著者
鈴木 萌々香 氏家 悠太 高橋 康介
出版者
日本認知心理学会
雑誌
日本認知心理学会発表論文集 日本認知心理学会第19回大会
巻号頁・発行日
pp.15, 2022 (Released:2022-04-20)

複数の顔写真を周辺視野に次々に提示すると不気味さや歪みを感じる(FFDE)。本研究ではFFDE刺激として顔全体提示、上半分提示、目のみ提示、目非提示、輪郭非提示の5条件を用いて、顔の各部位がFFDEの強さに及ぼす影響を検討した。

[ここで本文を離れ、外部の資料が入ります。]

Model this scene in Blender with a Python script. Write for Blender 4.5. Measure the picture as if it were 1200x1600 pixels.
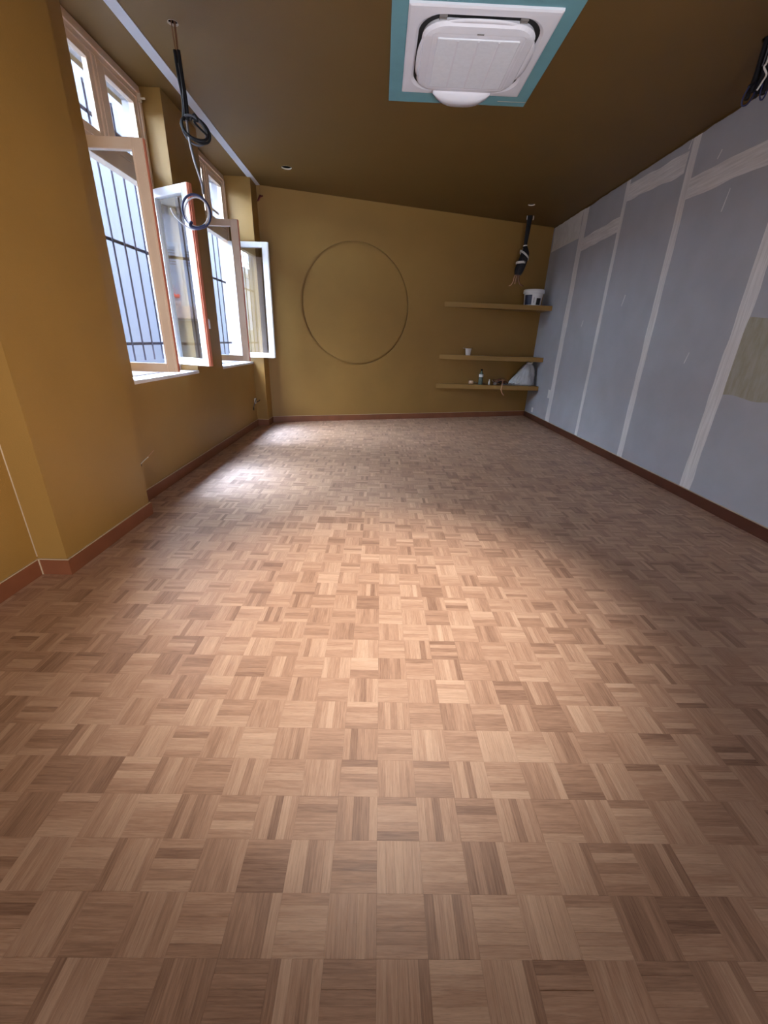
import bpy, bmesh, math, random
from mathutils import Vector, Matrix, noise
random.seed(7)
sc = bpy.context.scene
for o in list(bpy.data.objects): bpy.data.objects.remove(o)
COL = sc.collection

# ------------------------------------------------------------------ camera
F_PX, PITCH, ROLL, YAW, CAM_H = 636.16, 0.3969, 0.0351, -0.0209, 1.3044
def cam_axes():
    cy, sy = math.cos(YAW), math.sin(YAW)
    fw0 = Vector((-sy, cy, 0)); rt0 = Vector((cy, sy, 0)); up0 = Vector((0, 0, 1))
    fw = math.cos(PITCH)*fw0 - math.sin(PITCH)*up0
    up = math.sin(PITCH)*fw0 + math.cos(PITCH)*up0
    return math.cos(ROLL)*rt0 + math.sin(ROLL)*up, -math.sin(ROLL)*rt0 + math.cos(ROLL)*up, fw
RT, UP, FW = cam_axes()
cd = bpy.data.cameras.new('camera'); cam = bpy.data.objects.new('camera', cd); COL.objects.link(cam)
cd.sensor_fit = 'HORIZONTAL'; cd.sensor_width = 36; cd.lens = 36*F_PX/1200
cd.clip_start = 0.02; cd.clip_end = 200
cam.matrix_world = Matrix(((RT.x, UP.x, -FW.x, 0), (RT.y, UP.y, -FW.y, 0), (RT.z, UP.z, -FW.z, CAM_H), (0, 0, 0, 1)))
sc.camera = cam
def to_px(P):
    d = Vector(P) - Vector((0, 0, CAM_H)); z = d.dot(FW)
    if z < 0.05: return None
    return 600 + F_PX*d.dot(RT)/z, 800 - F_PX*d.dot(UP)/z, z

# ------------------------------------------------------------------ world, lights, exposure
w = bpy.data.worlds.new('sky'); sc.world = w; w.use_nodes = True
bg = w.node_tree.nodes['Background']
bg.inputs[0].default_value = (0.72, 0.84, 1.0, 1); bg.inputs[1].default_value = 52.0
SUN_W = 46.0
sun_d = bpy.data.lights.new('sun', 'SUN'); sun_d.energy = SUN_W; sun_d.color = (.36, .58, 1.0); sun_d.angle = math.radians(34)
sun = bpy.data.objects.new('sun', sun_d); COL.objects.link(sun); sun.location = (-8, 3, 30)
sun.rotation_euler = Vector((math.cos(math.radians(77)), .01, -math.sin(math.radians(77)))).to_track_quat('-Z', 'Y').to_euler()
sc.view_settings.view_transform = 'Standard'; sc.view_settings.look = 'None'
sc.view_settings.gamma = 1; sc.view_settings.use_curve_mapping = False
sc.view_settings.exposure = 0.0
sc.cycles.use_denoising = True
sc.cycles.max_bounces = 10; sc.cycles.diffuse_bounces = 6; sc.cycles.transparent_max_bounces = 16
sc.cycles.caustics_reflective = False; sc.cycles.caustics_refractive = False
sc.cycles.sample_clamp_indirect = 6

LAMP_POS = (0.18, 1.65, 3.16)
LAMP_AIM = (0.04, 1.90, 0)
LAMP_W = 600.0; LAMP_COL = (1.0, 0.90, 0.82); LAMP_ANGLE = 55; LAMP_BLEND = 1.0
WALL_FILL_W = 640.0
UP_FILL_W = 420.0
FILL_W = 120.0; FILL_COL = (0.92, 0.95, 1.0)

# ------------------------------------------------------------------ colour and material helpers
def lin(c): c /= 255; return c/12.92 if c <= .04045 else ((c+.055)/1.055)**2.4
def rgb(r, g, b): return (lin(r), lin(g), lin(b), 1)
def base_mat(name, col, rough=.6, metal=0.0, spec=.5):
    m = bpy.data.materials.new(name); m.use_nodes = True
    b = m.node_tree.nodes['Principled BSDF']
    b.inputs['Base Color'].default_value = col; b.inputs['Roughness'].default_value = rough
    b.inputs['Metallic'].default_value = metal; b.inputs['Specular IOR Level'].default_value = spec
    return m, m.node_tree.nodes, m.node_tree.links, b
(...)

実験では250 msごとに写真を切り替えながらFFDE刺激を10秒間提示し、刺激観察中に歪み知覚が生じたらボタンを押すこと、刺激提示後に歪みと不気味さの主観的強度を7段階で回答することを求めた。実験の結果、提示する顔部位により歪みや不気味さの主観的強度が異なり、顔全体>輪郭非提示>上半分>目非提示>目のみ提示の順となった。また刺激観察中に歪みを知覚するまでの潜時も提示する顔部位により異なっていたが、主観的強度の順序とは乖離が見られた。以上の結果から顔の全体処理がFFDEの生起に関与すること、またFFDEの強度と潜時には異なる決定要因が存在することが示唆された。